The pertinent inquiry does not ultimately concern the language the court used, but, rather, relates to whether the circumstances the court found and the evidence upon which such findings rest are sufficient to justify the sentence imposed. As to this inquiry, defendant contends that, in justifying the sentence here at issue, the trial court relied upon a circumstance (namely, defendant's allegedly poor prognosis for rehabilitation) which § 18-1-105(1)(b), C.R.S. 1973 (1980 Cum. Supp.) excludes from a trial court's consideration with respect to the question as to the length of sentence to be imposed. There is no merit to this argument.
We agree with the People's contention that a fair reading of the trial court's findings demonstrates that the defendant's poor prognosis for rehabilitation was the major factor in the trial court's decision to deny probation.
To the extent, however, that the trial court found defendant's rehabilitation prospects also to be one of several extraordinary aggravating circumstances, the court did not err. Section 18-1-105(1)(b), C.R.S. 1973 (1980 Cum. Supp.) precludes consideration of the potential for future criminality in imposing sentence only if the determination that such potential exists is not based on defendant's prior criminal conduct.

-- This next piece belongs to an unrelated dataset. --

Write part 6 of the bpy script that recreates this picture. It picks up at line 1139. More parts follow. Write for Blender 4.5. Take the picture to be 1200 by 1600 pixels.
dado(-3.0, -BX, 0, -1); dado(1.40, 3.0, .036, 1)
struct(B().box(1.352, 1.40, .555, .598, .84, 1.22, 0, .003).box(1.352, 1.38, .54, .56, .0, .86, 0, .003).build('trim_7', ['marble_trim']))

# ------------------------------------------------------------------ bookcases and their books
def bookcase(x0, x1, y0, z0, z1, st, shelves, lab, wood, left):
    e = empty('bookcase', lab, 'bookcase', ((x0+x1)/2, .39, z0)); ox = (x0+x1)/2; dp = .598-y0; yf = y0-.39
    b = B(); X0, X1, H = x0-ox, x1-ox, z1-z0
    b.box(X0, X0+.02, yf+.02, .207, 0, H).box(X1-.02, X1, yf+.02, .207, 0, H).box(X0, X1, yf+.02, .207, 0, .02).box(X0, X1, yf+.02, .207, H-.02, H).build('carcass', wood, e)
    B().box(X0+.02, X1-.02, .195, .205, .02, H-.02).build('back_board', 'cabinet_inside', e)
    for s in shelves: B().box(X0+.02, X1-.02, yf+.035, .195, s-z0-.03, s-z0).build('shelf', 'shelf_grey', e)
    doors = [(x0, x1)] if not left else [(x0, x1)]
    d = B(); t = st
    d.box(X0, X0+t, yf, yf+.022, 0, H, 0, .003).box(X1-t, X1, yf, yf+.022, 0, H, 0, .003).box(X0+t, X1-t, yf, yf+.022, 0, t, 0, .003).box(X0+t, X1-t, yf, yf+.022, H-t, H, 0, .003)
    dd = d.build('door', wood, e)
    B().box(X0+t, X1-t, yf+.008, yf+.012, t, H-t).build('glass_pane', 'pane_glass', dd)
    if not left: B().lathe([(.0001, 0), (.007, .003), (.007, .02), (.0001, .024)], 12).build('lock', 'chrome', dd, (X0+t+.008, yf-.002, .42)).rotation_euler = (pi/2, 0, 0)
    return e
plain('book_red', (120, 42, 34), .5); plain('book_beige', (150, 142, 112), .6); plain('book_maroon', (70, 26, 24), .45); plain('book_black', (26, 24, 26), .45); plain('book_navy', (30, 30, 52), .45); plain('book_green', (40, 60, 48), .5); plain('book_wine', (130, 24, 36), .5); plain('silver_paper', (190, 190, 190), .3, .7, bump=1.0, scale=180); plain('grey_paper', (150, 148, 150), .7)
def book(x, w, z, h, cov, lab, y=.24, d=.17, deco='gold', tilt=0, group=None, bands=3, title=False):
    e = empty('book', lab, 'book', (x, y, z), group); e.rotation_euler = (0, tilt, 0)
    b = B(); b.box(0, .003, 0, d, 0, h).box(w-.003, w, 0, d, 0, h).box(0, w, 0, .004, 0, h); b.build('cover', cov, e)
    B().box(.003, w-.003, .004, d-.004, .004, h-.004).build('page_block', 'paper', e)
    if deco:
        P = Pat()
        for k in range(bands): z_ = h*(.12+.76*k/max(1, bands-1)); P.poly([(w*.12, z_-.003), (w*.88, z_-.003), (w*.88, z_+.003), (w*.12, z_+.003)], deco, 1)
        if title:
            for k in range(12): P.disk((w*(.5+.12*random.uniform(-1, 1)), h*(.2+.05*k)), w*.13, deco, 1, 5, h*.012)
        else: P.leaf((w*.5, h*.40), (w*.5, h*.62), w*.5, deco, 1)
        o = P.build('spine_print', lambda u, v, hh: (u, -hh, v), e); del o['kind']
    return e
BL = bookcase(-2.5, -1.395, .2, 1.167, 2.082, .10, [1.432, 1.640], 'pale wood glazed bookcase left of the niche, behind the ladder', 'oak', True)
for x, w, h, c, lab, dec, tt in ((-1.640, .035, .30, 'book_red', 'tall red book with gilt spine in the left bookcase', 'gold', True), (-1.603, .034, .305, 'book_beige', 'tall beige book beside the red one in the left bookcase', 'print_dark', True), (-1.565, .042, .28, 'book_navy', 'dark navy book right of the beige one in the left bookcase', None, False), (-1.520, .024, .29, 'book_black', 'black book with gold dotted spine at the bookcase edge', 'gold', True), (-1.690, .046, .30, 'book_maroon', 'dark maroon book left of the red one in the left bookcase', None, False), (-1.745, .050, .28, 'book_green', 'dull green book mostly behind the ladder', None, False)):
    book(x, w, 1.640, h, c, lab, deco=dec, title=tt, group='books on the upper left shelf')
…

Here, the People contend, and we agree, that the reports upon which the trial court relied in concluding that defendant's prognosis for rehabilitation was poor were based in significant measure upon defendant's extensive prior criminal record. Therefore, the trial court acted within the bounds of the statute in considering defendant's rehabilitation prognosis as one circumstance, among others, supporting imposition of a sentence beyond the presumptive range. See generally People v. Gonzales, 44 Colo. App. 411, 613 P.2d 905 (1980).
Having reviewed the record of the sentencing hearing, the court-ordered psychiatric reports, and the specific written findings made by the sentencing court, we conclude that the sentence imposed is justified by the record, and is consistent with the purposes of § 18-1-102.5, C.R.S. 1973 (1980 Cum. Supp.).
Sentence approved as to both reviews and judgment affirmed.
JUDGE KELLY and JUDGE KIRSHBAUM concur.